What the task requires |
Extract the lines from the start through the line that holds "from mathutils import Vector, Matrix, noise", both included, omitting all images.

Source excerpt |
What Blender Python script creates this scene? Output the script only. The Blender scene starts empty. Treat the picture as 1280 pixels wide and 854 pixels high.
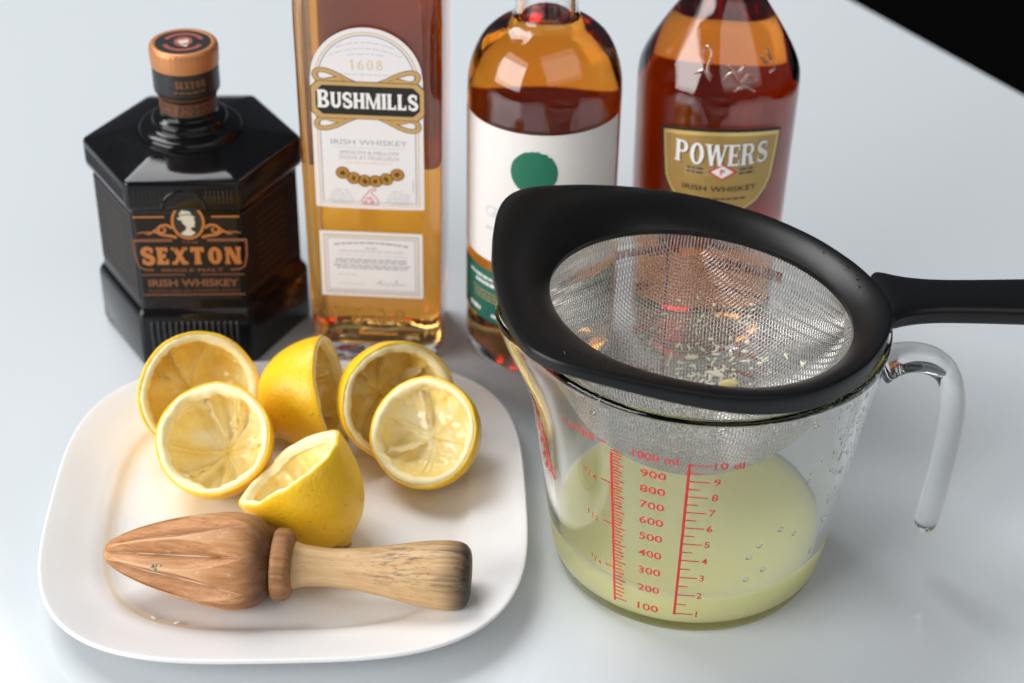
import bpy, math, random
import numpy as np
from mathutils import Vector, Matrix, noise

# ------------------------------------------------------------------ camera
scn = bpy.context.scene
PITCH, ROLL = math.radians(34.0), math.radians(1.1)
fw = Vector((0, math.cos(PITCH), -math.sin(PITCH)))
u0 = Vector((0, math.sin(PITCH), math.cos(PITCH)))
r0 = Vector((1, 0, 0))
rt = r0 * math.cos(ROLL) + u0 * math.sin(ROLL)
up = u0 * math.cos(ROLL) - r0 * math.sin(ROLL)
cam = bpy.data.cameras.new('camera')
camo = bpy.data.objects.new('camera', cam)
scn.collection.objects.link(camo)
M = Matrix.Identity(4)
M.col[0][:3], M.col[1][:3], M.col[2][:3] = rt, up, -fw
M.col[3][:3] = -fw * 0.97
camo.matrix_world = M
cam.sensor_width, cam.lens = 36.0, 64.4
cam.clip_start, cam.clip_end = 0.01, 50
cam.dof.use_dof, cam.dof.focus_distance, cam.dof.aperture_fstop = True, 0.757, 8.5
scn.camera = camo

# ------------------------------------------------------------------ light
w = bpy.data.worlds.new('World')
scn.world = w
w.use_nodes = True
w.node_tree.nodes['Background'].inputs[0].default_value = (0.62, 0.69, 0.78, 1)
w.node_tree.nodes['Background'].inputs[1].default_value = 0.11


def area(name, loc, target, sx, sy, power, col):
    l = bpy.data.lights.new(name, 'AREA')
    l.shape, l.size, l.size_y, l.energy, l.color = 'RECTANGLE', sx, sy, power, col
    o = bpy.data.objects.new(name, l)
    scn.collection.objects.link(o)
    o.location = loc
    o.rotation_euler = (Vector(target) - Vector(loc)).to_track_quat('-Z', 'Y').to_euler()
    return o


area('window_light', (-4.4, -2.6, 1.85), (0, -0.05, 0.05), 4.4, 3.4, 360, (1.0, 0.985, 0.965))
area('skylight', (-1.8, 1.7, 3.7), (0, -0.05, 0), 2.5, 2.5, 168, (0.985, 0.99, 1.0))
area('fill_light', (2.2, -3.6, 3.4), (0, 0, 0), 6.0, 4.5, 90, (1.0, 0.975, 0.94))  # soft fill added from the front right, no real source there

vs = scn.view_settings
vs.view_transform, vs.look, vs.exposure, vs.gamma = 'Standard', 'None', 0.0, 1.0
vs.use_curve_mapping = False
cy = scn.cycles
cy.max_bounces, cy.transmission_bounces, cy.glossy_bounces, cy.diffuse_bounces = 22, 20, 8, 5
cy.transparent_max_bounces, cy.volume_bounces = 12, 1
cy.caustics_reflective, cy.caustics_refractive, cy.blur_glossy = True, True, 0.35
cy.sample_clamp_indirect = 3.0
cy.use_denoising = True
cy.use_adaptive_sampling = False

# ------------------------------------------------------------------ helpers
COL = scn.collection
R = math.radians
rng = random.Random(7)


def link(o, parent=None):
    COL.objects.link(o)
    if parent is not None:
        o.parent = parent
    return o


def mesh(name, verts, faces, mat=None, parent=None, smooth=True, kind=None):
    m = bpy.data.meshes.new(name)
    m.from_pydata([tuple(v) for v in verts], [], [tuple(f) for f in faces])
    m.validate()
    m.update()
    if smooth:
        m.polygons.foreach_set('use_smooth', [True] * len(m.polygons))
    if mat:
        m.materials.append(mat)
    o = bpy.data.objects.new(name, m)
    link(o, parent)
    if kind:
        o['kind'] = kind
    return o


def thing(name, label, cat, loc=(0, 0, 0), rot=(0, 0, 0), group=None):
    o = bpy.data.objects.new(name, None)
    o.empty_display_size = 0.01
    COL.objects.link(o)
    o.location, o.rotation_euler = loc, rot
    o['label'], o['category'] = label, cat
    if group:
        o['group'] = group
    return o


def sharp(o, ang=35):
    """Split shading at hard edges without an operator."""
    m = o.data
    if hasattr(m, 'set_sharp_from_angle'):
        m.set_sharp_from_angle(angle=R(ang))
    return o


def grid_faces(nu, nv, wrap_u=False, wrap_v=False, off=0):
    f = []
    for i in range(nu if wrap_u else nu - 1):
        for j in range(nv if wrap_v else nv - 1):
            a, b = i * nv + j, ((i + 1) % nu) * nv + j
            c, d = ((i + 1) % nu) * nv + (j + 1) % nv, i * nv + (j + 1) % nv
            f.append((a + off, b + off, c + off, d + off))
    return f


def loft(rings, cap0=True, cap1=True, closed=False):
    """rings: equal-length vertex loops (CCW seen from the end they grow to)."""
    n = len(rings[0])
    v, f = [], []
    for r in rings:
        v += [tuple(p) for p in r]
    m = len(rings)
    for i in range(m if closed else m - 1):
        for k in range(n):
            a, b = i * n + k, i * n + (k + 1) % n
            c, d = ((i + 1) % m) * n + (k + 1) % n, ((i + 1) % m) * n + k
            f.append((a, b, c, d))
    if not closed:
        for flag, base, rev in ((cap0, 0, True), (cap1, (m - 1) * n, False)):
            if flag:
                ctr = len(v)
                pts = v[base:base + n]
                v.append(tuple(sum(p[i] for p in pts) / n for i in range(3)))
                for k in range(n):
                    a, b = base + k, base + (k + 1) % n
                    f.append((b, a, ctr) if rev else (a, b, ctr))
    return v, f


def circ(r, z, n=64, cx=0, cy_=0, ph=0):
    return [(cx + r * math.cos(2 * math.pi * k / n + ph), cy_ + r * math.sin(2 * math.pi * k / n + ph), z) for k in range(n)]


def smooth_profile(pts, sub=4):
    """Catmull-Rom through 2-D points."""
    out = []
    n = len(pts)
    for i in range(n - 1):
        p0, p1, p2, p3 = pts[max(i - 1, 0)], pts[i], pts[i + 1], pts[min(i + 2, n - 1)]
        for s in range(sub):
            t = s / sub
            q = []
            for a, b, c, d in zip(p0, p1, p2, p3):
                q.append(0.5 * (2 * b + (c - a) * t + (2 * a - 5 * b + 4 * c - d) * t * t + (3 * b - a - 3 * c + d) * t ** 3))
            out.append(tuple(q))
    out.append(tuple(pts[-1]))
    return out


def revolve(profile, n=64):
    """profile (r, z) from bottom to top outside; r of the ends closes with a fan."""
    return loft([circ(max(r, 1e-5), z, n) for r, z in profile])


def rrect(hx, hy, rad, z, n=8, cx=0, cy_=0):
    p = []
    for sx, sy, a0 in ((1, 1, 0), (-1, 1, 90), (-1, -1, 180), (1, -1, 270)):
        for k in range(n + 1):
            a = R(a0 + 90 * k / n)
            p.append((cx + sx * (hx - rad) + rad * math.cos(a), cy_ + sy * (hy - rad) + rad * math.sin(a), z))
    return p


def smoothstep(a, b, x):
    t = min(1, max(0, (x - a) / (b - a)))
    return t * t * (3 - 2 * t)


def lerp_tab(x, xs, ys):
    return float(np.interp(x, xs, ys))


# ------------------------------------------------------------------ materials
def mat(name, col=(0.8, 0.8, 0.8), rough=0.5, metal=0.0, spec=0.5, **kw):
    m = bpy.data.materials.new(name)
    m.use_nodes = True
    b = m.node_tree.nodes['Principled BSDF']
    b.inputs['Base Color'].default_value = (*col, 1)
    b.inputs['Roughness'].default_value = rough
    b.inputs['Metallic'].default_value = metal
    b.inputs['Specular IOR Level'].default_value = spec
    for k, v in kw.items():
        b.inputs[k.replace('_', ' ')].default_value = v
    return m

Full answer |
What Blender Python script creates this scene? Output the script only. The Blender scene starts empty. Treat the picture as 1280 pixels wide and 854 pixels high.
import bpy, math, random
import numpy as np
from mathutils import Vector, Matrix, noise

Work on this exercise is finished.